The war set in a new reality and put for the first time about three million Israelis under direct attack by Hamas’ missiles. Though the military operation was short and inconclusive, lasting just eight days, yet it has set in motion new dynamics. It is feared that the fragile US-Egypt orchestrated ceasefire, that was celebrated by Hamas as a victory and caused anxieties and criticism in Israel, could re-ignite “Round Three” without a lasting arrangement for permanent peace and security. Anthony Cordesman argued this could “lead to a degree of strategic paralysis that ensures no stable solution is possible to the crisis, that future tensions will rise, that Palestinians will suffer more because they are weak and that Israelis will not become more secure simply because they are strong”.

The Israeli mini-war, took place in a new, much changed and different Egypt, Israel’s neighbours, the Middle East and Arab World. The Egyptian President Mohammad Mursi put it best when he said: “We won’t let Gaza to face the onslaught alone.” Mursi then sent his prime minister in the midst of the war to Gaza, recalled his ambassador, answered phone calls from President Obama more than once received US Secretary of State, Hillary Clinton, and emerged as the guarantor and the arbitrator for the ceasefire. The Tunisian Foreign Minister announced from Gaza “what used to be the norm in here are no longer the norms.” Even the language of the Arab League, which hosted an emergency session for Arab foreign ministers, was bolder and much more salient with clear nuance and assertiveness. For the first time, there were talks about rethinking the moribund decade-old ‘Arab initiative’ which was the only feeble Arab peace strategy announced at the Beirut Arab Summit in 2002. More Arab leaders are expected to visit Gaza in a show of solidarity and defiance with the victorious Gazans.

With Palestinians celebrating the end of the inconclusive war, the Israelis are probably wondering about the end results and what the military operation achieved. One could argue that this war was the wrong war in a new regional order. The face of the Arab world has changed. Although, the Arab Spring is still a work-in-progress, yet the Arab Spring republics played a leading role — along with the GCC states, led by Qatar and supported by Turkey in the latest showdown.
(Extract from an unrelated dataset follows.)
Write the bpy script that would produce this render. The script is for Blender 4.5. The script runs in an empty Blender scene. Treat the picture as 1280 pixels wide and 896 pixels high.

Clearly, it was not only Hamas that punched above its weight, Egypt emerged as the mediator, broker and the guarantor of the ceasefire. Debka, the Israeli intelligence outfit, summarised the Israeli dilemma and its war in a changed environment, arguing: “By deferring to Egypt’s superior authority, Israel let itself be demoted to an equal footing with Hamas, a group listed as a terrorist organisation in the US and Europe and dedicated to the destruction of the Jewish state.”

The positive outcome of the “Pillar of Cloud” operation could be the reconciliation between Hamas and its rival Fatah, especially with the serious bid by the Palestinian National Authority to push forward with an observer status for Palestine in the UN.

The wrong Israeli war in a changed region with a changed regional dynamic and trajectory was delineated recently by the Economist: “Hamas’s leaders may well conclude that time is on their side. As Islamists across the Arab world have gained clout, so Hamas has made powerful and rich friends. Turkey, a resurgent regional power that was once Israel’s closest Muslim ally, has taken up Hamas’s cause; so has Qatar, one of the richest and most dynamic of the Gulf states. Jubilant Hamas people say an Islamist crescent is curving around Israel, from Lebanon in the north, where Hezbollah holds sway, through Syria, where rebels of an increasingly Islamist bent may topple Bashar Al Assad, and downwards through Jordan, where Hamas’s allies are menacing the king.”

When will Israel learn that regardless of how powerful it gets, the lesson of the time has to be heeded. The occupation, the oppression, the unjust and inhuman treatment of the Palestinians — killing them, humiliating them, colonising their land — will have to end. It will not solve Israel’s security dilemma. Israel cannot afford to be the only imperialist power left in the world and its best option is to become a normal state and make peace, not wars.